What will Intel's new Haswell chipsets really mean for the Mac?
Rumors suggest that Apple may refresh the MacBook Pro line this summer with Intel's Haswell microprocessor. Accepting for a moment that the rumors are true, what is Haswell all about, and why is it important?
Haswell will succeed the Ivy Bridge microprocessor architecture that Apple's current product line is largely based around. The lamentably ancient Mac Pro is the sole holdout: it's built around a server-class microprocessor architecture Intel internally called Westmere.
The timing Intel will formally unveil the Haswell processor family at Computex, a major PC trade show in Taipei, on June 3rd. Only a few days later Apple will host its annual Worldwide Developers Conference (WWDC) in San Francisco.
Apple certainly has cause to look closely at Haswell chips. Power efficiency is key to some of the Haswell designs specifically aimed at laptops and Ultrabook-style computers, and integrated graphics in Haswell chips also provide up to twice the graphics performance. MacBook Pro models with Retina Display push a lot of pixels, and you can feel the strain at high resolutions on current machines equipped with Intel HD4000 (though the 15-inch model has a discrete Nvidia GTX processor that it will fall back to when graphics performance demand it). And graphics aren't the only improvement for Haswell. CPU performance can improve dramatically depending on which chips are being used.
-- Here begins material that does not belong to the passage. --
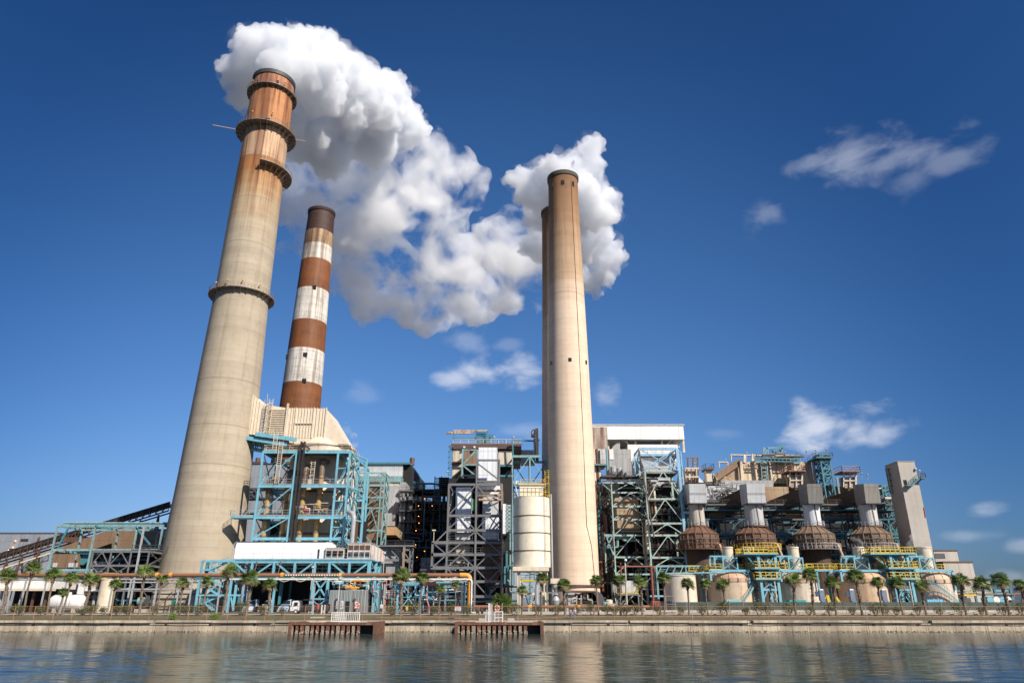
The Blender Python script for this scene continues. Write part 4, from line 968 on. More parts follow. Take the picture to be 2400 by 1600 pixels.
# blue stair tower left of it
Yq = 150
st = thing('blue_stair_tower', 'blue zigzag stair tower in front of the tallest chimney foot', 'stair tower', (X(500,1420,Yq),Yq,.8))
xl, xm, xr = X(466,1370,Yq), X(486,1370,Yq), X(541,1370,Yq); z5 = Z(1313,Yq); lv = [.8, Z(1410,Yq), Z(1392,Yq), Z(1373,Yq), Z(1335,Yq), z5]
for x in (xl, xr):
    for y in (Yq, Yq+3): pc(st, 'column', BLUE, lambda m: m.beam((x,y,.8),(x,y,z5),.42))
pc(st, 'top_beam', BLUE, lambda m: (m.box(xl,xr,Yq-.2,Yq+.2,z5-.3,z5+.1), m.box(xl,xr,Yq+2.8,Yq+3.2,z5-.3,z5+.1)))
pc(st, 'middle_beam', BLUE, lambda m: m.box(xl,X(572,1394,Yq),Yq-.2,Yq+.2,Z(1396,Yq),Z(1392,Yq)))
for a, b_ in (((535,1316),(492,1335)),((487,1333),(512,1346)),((486,1377),(512,1392)),((516,1396),(484,1411)),((482,1412),(500,1430)),((480,1345),(520,1375))):
    y = Yq+.8; pc(st, 'stair', BLUE, lambda m: m.stair(W(*a,y), W(*b_,y), 1.0))
for p0, p1, py in ((472,490,1333),(470,488,1373),(463,482,1412)):
    pc(st, 'landing', BLUE, lambda m: m.box(X(p0,py,Yq),X(p1,py,Yq),Yq,Yq+2.6,Z(py,Yq)-.3,Z(py,Yq)))
pc(st, 'a_frame', BLUE, lambda m: (m.beam(W(523,1430,Yq), W(541,1397,Yq), .28), m.beam(W(541,1397,Yq), W(547,1430,Yq), .28)))
pc(st, 'inner_post', TEALD, lambda m: m.beam(W(488,1316,Yq+2), (X(488,1316,Yq+2),Yq+2,.8), .6))

# boiler house A behind the scrubber
Ya = 226
ba = thing('boiler_house', 'grey boiler house with a pale ribbed top behind the blue scrubber tower', 'building', (X(740,1300,Ya),Ya,.8))
x0, x1 = X(552,1100,Ya), X(836,1100,Ya); x2 = X(945,1100,Ya)
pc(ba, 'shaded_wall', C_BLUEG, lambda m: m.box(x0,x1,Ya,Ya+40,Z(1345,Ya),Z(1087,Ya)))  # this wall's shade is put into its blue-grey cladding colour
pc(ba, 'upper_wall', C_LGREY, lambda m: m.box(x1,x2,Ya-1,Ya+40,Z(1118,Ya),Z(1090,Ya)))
pc(ba, 'eave', TEALD, lambda m: m.box(x1,X(963,1088,Ya),Ya-1.6,Ya+40,Z(1089.5,Ya),Z(1085,Ya)))
pc(ba, 'roof', GREYD, lambda m: m.box(x0-.3,x1,Ya-.3,Ya+40,Z(1087,Ya),Z(1085.5,Ya)))
for px in (604, 836, 966): pc(ba, 'vent_stack', BROWN, lambda m: m.tube((X(px,1080,Ya+3),Ya+3,Z(1090,Ya+3)),(X(px,1080,Ya+3),Ya+3,Z(1073,Ya+3)),.8,8))
pc(ba, 'roof_unit', BROWN, lambda m: m.box(*bx(590,622,1081,1087,Ya+2,Ya+8)))
for i,(q0,q1) in enumerate(((1143,1147),(1166,1169),(1200,1203))):
    pc(ba, 'wall_girt', GREYD, lambda m: m.box(x0,x1,Ya-.5,Ya,Z(q1,Ya),Z(q0,Ya)))
pc(ba, 'wall_brace', GREYD, lambda m: [m.beam(W(568+i*14,1147,Ya-.6), W(582+i*14,1166,Ya-.6), .4) for i in range(3)]+[m.beam(W(582+i*14,1147,Ya-.6), W(568+i*14,1166,Ya-.6), .4) for i in range(3)])
pc(ba, 'teal_girder', TEAL, lambda m: m.box(x1,X(940,1120,Ya-6),Ya-6,Ya-1,Z(1129,Ya-6),Z(1115,Ya-6)))
pc(ba, 'cream_band', C_CREAM, lambda m: m.box(x1,X(936,1130,Ya-5.5),Ya-5.5,Ya,Z(1137,Ya-5.5),Z(1129,Ya-5.5)))
Yh = Ya-10
pc(ba, 'hopper_wall', C_LGREY, lambda m: m.hull8([(X(905,1190,Yh),Yh+2,Z(1210,Yh)),(X(938,1190,Yh),Yh+2,Z(1200,Yh)),(X(938,1190,Yh),Yh+10,Z(1200,Yh)),(X(905,1190,Yh),Yh+10,Z(1210,Yh))],
    [(X(890,1140,Yh),Yh,Z(1137,Yh)),(X(936,1140,Yh),Yh,Z(1137,Yh)),(X(936,1140,Yh),Yh+10,Z(1137,Yh)),(X(890,1140,Yh),Yh+10,Z(1137,Yh))]))
pc(ba, 'slanted_wall', C_GREY, lambda m: m.box(X(934,1170,Yh),X(948,1170,Yh),Yh+1,Yh+20,Z(1215,Yh),Z(1128,Yh)))
for i in range(4): pc(ba, 'wall_brow', GREYD, lambda m: m.beam(W(934,1150+i*16,Yh-.3), W(945,1160+i*16,Yh+.4), .5))
pc(ba, 'lower_hopper', C_GREY, lambda m: m.box(X(895,1220,Yh-3),X(926,1220,Yh-3),Yh-3,Yh+10,Z(1232,Yh-3),Z(1202,Yh-3)))
pc(ba, 'flue_casing', C_BROWN2, lambda m: m.box(*bx(845,881,1143,1272,Yh-14,Yh)))
pc(ba, 'rusted_casing', C_CREAM, lambda m: m.box(*bx(826,845,1143,1270,Yh-12,Yh)))
pc(ba, 'orange_casing', paint('orange_brown_sheet', (.48,.28,.14), .2,.25), lambda m: m.box(*bx(898,928,1234,1253,Yh-12,Yh-4)))
pc(ba, 'side_casing', C_BROWN, lambda m: m.prism([(X(928,1245,Yh-11),Z(1235,Yh-11)),(X(942,1245,Yh-11),Z(1246,Yh-11)),(X(942,1245,Yh-11),Z(1264,Yh-11)),(X(928,1245,Yh-11),Z(1253,Yh-11))], Yh-11, Yh-5))
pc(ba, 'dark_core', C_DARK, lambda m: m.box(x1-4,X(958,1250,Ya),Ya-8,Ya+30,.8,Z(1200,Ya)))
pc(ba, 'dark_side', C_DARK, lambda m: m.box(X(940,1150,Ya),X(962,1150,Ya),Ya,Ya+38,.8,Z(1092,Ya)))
fa = thing('rusty_side_frame', 'yellowed and rusty steel frame with catwalks right of the blue scrubber tower', 'steel frame', (X(868,1200,Yh-17),Yh-17,.8))
Yf = 196
xs = [X(829,1190,Yf), X(849,1190,Yf), X(889,1190,Yf), X(898,1190,Yf)]
frame(fa, xs, [Yf, Yf+7], [Z(1285,Yf), Z(1242,Yf), Z(1190,Yf), Z(1165,Yf), Z(1138,Yf), Z(1108,Yf)], TEAL, .42, ' \\ | A | / | \\ | / ', 'X|X|X|X|X', '', .28, .45)
for z in (Z(1138,Yf),Z(1190,Yf)): deckrail(fa, xs[0], xs[3], Yf, Yf+7, z+.3, BROWN, 1.1, 'f')
ra = thing('pipe_riser_rack', 'tall bundle of grey risers and catwalks at the corner of the boiler house', 'pipe rack', (X(952,1200,212),212,.8))
for i in range(9):
    px = 938+i*3.2; zt_ = Z(1140+rc.uniform(0,26),212); pc(ra, 'riser', rc.choice([GREY,GREYD,GALV]), lambda m: m.tube((X(px,1200,212+i%3),212+i%3,Z(1300,212)),(X(px,1200,212+i%3),212+i%3,zt_),.22,6))
for py in (1150,1172,1196,1222,1248,1266,1290): 
    z = Z(py,211); platform(ra, X(936,py,211), X(968,py,211), 210.5, 214, z, GREYD, GREYD, 'f', .25)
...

Thunderbolt performance in a Haswell-equipped Mac will remain unchanged - the next version of Intel Thunderbolt controller architecture, code-named "Falcon Ridge," won't make landfall until 2014. But Haswell systems will sport better power efficiency and on-chip integration, which may help move along the widespread adoption of Thunderbolt as an essential peripheral interface in the years to come.
A Haswell refresh to the MacBook Pro line would make sense - Apple refreshed the MacBook Air and MacBook Pro in June 2012, at WWDC, and introduced the first MacBook Pro with Retina Display at the same time. While the Pro was later refereshed, it's appealing to believe that Apple would use WWDC to stir the pot with a refresh to its best-selling computers. There's a potential wrench in the works, though: Tim Cook cautioned analysts during the company's most recent quarterly financials call that "amazing new hardware, software and services" shouldn't be expected until this fall and throughout 2014.
Ultimately, we'll have to wait and see what, if anything, Apple has up its sleeve hardware-wise for WWDC this year, and hope that a Haswell-based referesh is in the works. Because there's strong interest in Haswell across the PC marketplace, and Haswell-based systems, including Ultrabooks, will undoubtedly fill the channel shortly after Intel's Computex announcement. Apple can't afford to fall behind the curve with Macs that use outdated hardware, especially models as popular as the MacBook Air and MacBook Pro.